** Start **

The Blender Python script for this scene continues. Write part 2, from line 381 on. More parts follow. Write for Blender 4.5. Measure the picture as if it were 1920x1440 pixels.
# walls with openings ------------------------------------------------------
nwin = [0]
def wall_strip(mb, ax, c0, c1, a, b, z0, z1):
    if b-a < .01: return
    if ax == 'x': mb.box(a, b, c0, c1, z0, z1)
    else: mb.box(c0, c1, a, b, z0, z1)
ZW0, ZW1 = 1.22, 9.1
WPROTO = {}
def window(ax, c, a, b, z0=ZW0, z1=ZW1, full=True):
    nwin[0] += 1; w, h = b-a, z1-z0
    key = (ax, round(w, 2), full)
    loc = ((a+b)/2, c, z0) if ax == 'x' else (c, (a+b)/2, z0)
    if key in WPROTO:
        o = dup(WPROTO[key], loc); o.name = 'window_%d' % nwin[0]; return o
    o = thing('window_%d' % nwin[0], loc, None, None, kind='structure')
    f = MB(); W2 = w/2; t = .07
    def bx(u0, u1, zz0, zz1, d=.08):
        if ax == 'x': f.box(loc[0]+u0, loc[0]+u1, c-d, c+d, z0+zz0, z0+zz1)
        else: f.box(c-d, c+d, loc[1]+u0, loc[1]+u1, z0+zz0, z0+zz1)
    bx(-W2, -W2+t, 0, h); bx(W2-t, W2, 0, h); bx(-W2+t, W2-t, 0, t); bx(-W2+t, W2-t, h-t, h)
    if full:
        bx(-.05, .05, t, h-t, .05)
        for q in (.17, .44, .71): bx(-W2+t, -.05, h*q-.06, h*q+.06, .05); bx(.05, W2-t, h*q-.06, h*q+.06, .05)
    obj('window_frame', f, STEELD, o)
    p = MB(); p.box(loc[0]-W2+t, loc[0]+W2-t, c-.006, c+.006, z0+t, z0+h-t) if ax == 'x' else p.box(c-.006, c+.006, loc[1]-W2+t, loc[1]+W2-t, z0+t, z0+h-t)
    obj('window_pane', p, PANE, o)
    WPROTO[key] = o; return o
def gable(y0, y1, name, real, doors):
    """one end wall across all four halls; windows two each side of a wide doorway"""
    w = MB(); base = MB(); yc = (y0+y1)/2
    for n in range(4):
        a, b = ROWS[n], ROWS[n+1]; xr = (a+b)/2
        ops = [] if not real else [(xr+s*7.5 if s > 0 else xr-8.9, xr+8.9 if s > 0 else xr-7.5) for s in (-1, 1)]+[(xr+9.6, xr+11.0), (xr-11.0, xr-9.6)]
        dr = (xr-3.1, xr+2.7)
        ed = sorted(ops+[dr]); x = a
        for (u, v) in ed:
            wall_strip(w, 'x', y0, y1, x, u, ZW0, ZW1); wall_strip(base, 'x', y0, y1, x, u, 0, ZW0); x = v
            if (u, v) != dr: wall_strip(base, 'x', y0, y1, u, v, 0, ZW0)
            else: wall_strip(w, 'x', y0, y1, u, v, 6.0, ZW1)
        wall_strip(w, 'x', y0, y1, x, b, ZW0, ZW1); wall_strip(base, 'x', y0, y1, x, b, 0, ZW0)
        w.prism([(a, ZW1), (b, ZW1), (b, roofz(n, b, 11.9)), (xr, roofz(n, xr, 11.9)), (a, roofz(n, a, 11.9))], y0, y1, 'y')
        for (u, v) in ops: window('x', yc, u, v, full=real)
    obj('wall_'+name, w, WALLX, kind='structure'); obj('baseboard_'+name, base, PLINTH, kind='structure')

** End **

- TASK REQUIREMENTS
Each line must be given again exactly as written above.

- REPLY TO THE TASK
The Blender Python script for this scene continues. Write part 2, from line 381 on. More parts follow. Write for Blender 4.5. Measure the picture as if it were 1920x1440 pixels.
# walls with openings ------------------------------------------------------
nwin = [0]
def wall_strip(mb, ax, c0, c1, a, b, z0, z1):
    if b-a < .01: return
    if ax == 'x': mb.box(a, b, c0, c1, z0, z1)
    else: mb.box(c0, c1, a, b, z0, z1)
ZW0, ZW1 = 1.22, 9.1
WPROTO = {}
def window(ax, c, a, b, z0=ZW0, z1=ZW1, full=True):
    nwin[0] += 1; w, h = b-a, z1-z0
    key = (ax, round(w, 2), full)
    loc = ((a+b)/2, c, z0) if ax == 'x' else (c, (a+b)/2, z0)
    if key in WPROTO:
        o = dup(WPROTO[key], loc); o.name = 'window_%d' % nwin[0]; return o
    o = thing('window_%d' % nwin[0], loc, None, None, kind='structure')
    f = MB(); W2 = w/2; t = .07
    def bx(u0, u1, zz0, zz1, d=.08):
        if ax == 'x': f.box(loc[0]+u0, loc[0]+u1, c-d, c+d, z0+zz0, z0+zz1)
        else: f.box(c-d, c+d, loc[1]+u0, loc[1]+u1, z0+zz0, z0+zz1)
    bx(-W2, -W2+t, 0, h); bx(W2-t, W2, 0, h); bx(-W2+t, W2-t, 0, t); bx(-W2+t, W2-t, h-t, h)
    if full:
        bx(-.05, .05, t, h-t, .05)
        for q in (.17, .44, .71): bx(-W2+t, -.05, h*q-.06, h*q+.06, .05); bx(.05, W2-t, h*q-.06, h*q+.06, .05)
    obj('window_frame', f, STEELD, o)
    p = MB(); p.box(loc[0]-W2+t, loc[0]+W2-t, c-.006, c+.006, z0+t, z0+h-t) if ax == 'x' else p.box(c-.006, c+.006, loc[1]-W2+t, loc[1]+W2-t, z0+t, z0+h-t)
    obj('window_pane', p, PANE, o)
    WPROTO[key] = o; return o
def gable(y0, y1, name, real, doors):
    """one end wall across all four halls; windows two each side of a wide doorway"""
    w = MB(); base = MB(); yc = (y0+y1)/2
    for n in range(4):
        a, b = ROWS[n], ROWS[n+1]; xr = (a+b)/2
        ops = [] if not real else [(xr+s*7.5 if s > 0 else xr-8.9, xr+8.9 if s > 0 else xr-7.5) for s in (-1, 1)]+[(xr+9.6, xr+11.0), (xr-11.0, xr-9.6)]
        dr = (xr-3.1, xr+2.7)
        ed = sorted(ops+[dr]); x = a
        for (u, v) in ed:
            wall_strip(w, 'x', y0, y1, x, u, ZW0, ZW1); wall_strip(base, 'x', y0, y1, x, u, 0, ZW0); x = v
            if (u, v) != dr: wall_strip(base, 'x', y0, y1, u, v, 0, ZW0)
            else: wall_strip(w, 'x', y0, y1, u, v, 6.0, ZW1)
        wall_strip(w, 'x', y0, y1, x, b, ZW0, ZW1); wall_strip(base, 'x', y0, y1, x, b, 0, ZW0)
        w.prism([(a, ZW1), (b, ZW1), (b, roofz(n, b, 11.9)), (xr, roofz(n, xr, 11.9)), (a, roofz(n, a, 11.9))], y0, y1, 'y')
        for (u, v) in ops: window('x', yc, u, v, full=real)
    obj('wall_'+name, w, WALLX, kind='structure'); obj('baseboard_'+name, base, PLINTH, kind='structure')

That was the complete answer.